**Task requirements**. Go through the listing and return every line with "scene" in it.

┄┄┄┄┄┄┄┄┄┄

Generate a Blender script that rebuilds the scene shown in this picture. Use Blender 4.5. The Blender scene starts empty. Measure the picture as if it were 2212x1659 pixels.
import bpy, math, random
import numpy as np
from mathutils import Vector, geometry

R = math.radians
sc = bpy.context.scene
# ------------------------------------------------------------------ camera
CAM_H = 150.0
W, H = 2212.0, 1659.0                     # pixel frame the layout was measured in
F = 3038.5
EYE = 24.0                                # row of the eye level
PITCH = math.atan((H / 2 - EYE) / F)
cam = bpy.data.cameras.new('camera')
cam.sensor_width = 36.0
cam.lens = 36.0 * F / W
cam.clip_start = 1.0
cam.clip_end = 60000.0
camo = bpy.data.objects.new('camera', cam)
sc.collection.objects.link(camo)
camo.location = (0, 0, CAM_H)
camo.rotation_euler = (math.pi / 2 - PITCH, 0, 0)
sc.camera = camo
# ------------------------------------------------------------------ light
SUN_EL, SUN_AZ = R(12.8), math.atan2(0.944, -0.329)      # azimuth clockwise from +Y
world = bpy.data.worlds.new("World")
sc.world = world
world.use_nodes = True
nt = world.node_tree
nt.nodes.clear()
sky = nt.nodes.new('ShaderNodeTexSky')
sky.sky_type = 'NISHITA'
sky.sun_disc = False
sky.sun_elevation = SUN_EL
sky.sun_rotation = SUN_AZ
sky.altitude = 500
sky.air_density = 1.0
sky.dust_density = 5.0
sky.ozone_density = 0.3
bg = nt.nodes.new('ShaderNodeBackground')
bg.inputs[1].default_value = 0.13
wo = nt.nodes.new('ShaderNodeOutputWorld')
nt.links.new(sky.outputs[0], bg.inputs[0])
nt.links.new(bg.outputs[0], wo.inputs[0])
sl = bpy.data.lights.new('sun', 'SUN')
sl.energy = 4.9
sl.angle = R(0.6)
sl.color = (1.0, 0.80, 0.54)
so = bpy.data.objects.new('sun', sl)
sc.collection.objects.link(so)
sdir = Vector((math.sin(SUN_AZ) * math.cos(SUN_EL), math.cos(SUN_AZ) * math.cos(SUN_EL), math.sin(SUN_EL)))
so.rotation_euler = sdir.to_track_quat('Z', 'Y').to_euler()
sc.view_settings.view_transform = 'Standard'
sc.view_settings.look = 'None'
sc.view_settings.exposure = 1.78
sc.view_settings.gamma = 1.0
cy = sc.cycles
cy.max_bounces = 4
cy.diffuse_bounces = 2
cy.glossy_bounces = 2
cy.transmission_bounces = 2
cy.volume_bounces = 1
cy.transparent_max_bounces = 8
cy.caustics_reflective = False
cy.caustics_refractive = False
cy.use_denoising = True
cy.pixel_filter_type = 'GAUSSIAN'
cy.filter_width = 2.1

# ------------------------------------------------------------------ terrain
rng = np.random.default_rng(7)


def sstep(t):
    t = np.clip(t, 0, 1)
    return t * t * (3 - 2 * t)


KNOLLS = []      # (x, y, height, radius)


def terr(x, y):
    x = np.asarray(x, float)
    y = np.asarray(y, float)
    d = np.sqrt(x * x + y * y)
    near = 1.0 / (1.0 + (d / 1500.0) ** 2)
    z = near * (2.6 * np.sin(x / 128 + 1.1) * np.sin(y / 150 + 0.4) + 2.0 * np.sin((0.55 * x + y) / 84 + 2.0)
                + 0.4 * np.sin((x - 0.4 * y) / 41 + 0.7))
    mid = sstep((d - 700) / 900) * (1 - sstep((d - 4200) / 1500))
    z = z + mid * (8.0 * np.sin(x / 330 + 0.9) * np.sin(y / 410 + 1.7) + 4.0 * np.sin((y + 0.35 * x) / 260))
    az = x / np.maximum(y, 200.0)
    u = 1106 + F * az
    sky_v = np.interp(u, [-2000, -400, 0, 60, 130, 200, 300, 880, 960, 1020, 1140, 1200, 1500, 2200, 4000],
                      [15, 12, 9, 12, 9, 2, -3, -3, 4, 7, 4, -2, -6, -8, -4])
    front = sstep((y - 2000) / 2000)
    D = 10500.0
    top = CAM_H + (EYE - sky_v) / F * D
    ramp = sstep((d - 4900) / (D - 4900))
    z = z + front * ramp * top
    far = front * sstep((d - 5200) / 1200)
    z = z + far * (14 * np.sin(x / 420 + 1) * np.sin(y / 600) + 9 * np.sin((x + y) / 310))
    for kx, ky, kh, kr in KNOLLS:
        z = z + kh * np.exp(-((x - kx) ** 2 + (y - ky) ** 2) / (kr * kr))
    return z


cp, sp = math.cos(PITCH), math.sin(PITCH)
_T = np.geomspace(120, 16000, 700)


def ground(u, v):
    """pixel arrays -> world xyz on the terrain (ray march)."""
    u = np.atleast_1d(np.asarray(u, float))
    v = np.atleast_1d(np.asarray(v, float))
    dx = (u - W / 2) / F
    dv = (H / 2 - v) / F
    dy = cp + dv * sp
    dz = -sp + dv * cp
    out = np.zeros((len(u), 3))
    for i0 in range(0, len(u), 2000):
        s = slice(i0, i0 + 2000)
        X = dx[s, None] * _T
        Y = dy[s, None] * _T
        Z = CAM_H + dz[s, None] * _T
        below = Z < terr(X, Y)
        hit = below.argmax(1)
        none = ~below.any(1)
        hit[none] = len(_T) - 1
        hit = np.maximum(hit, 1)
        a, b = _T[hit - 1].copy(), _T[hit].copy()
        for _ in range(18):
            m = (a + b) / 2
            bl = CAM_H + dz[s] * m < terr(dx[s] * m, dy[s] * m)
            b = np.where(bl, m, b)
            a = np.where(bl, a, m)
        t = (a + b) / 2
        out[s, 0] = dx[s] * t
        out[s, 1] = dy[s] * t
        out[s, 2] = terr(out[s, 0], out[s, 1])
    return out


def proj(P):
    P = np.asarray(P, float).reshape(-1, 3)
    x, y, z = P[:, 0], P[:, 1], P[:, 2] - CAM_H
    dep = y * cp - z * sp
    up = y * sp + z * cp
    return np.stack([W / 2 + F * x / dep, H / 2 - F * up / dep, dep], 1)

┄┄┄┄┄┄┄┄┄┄

**Result of this exercise**.
Generate a Blender script that rebuilds the scene shown in this picture. Use Blender 4.5. The Blender scene starts empty. Measure the picture as if it were 2212x1659 pixels.
sc = bpy.context.scene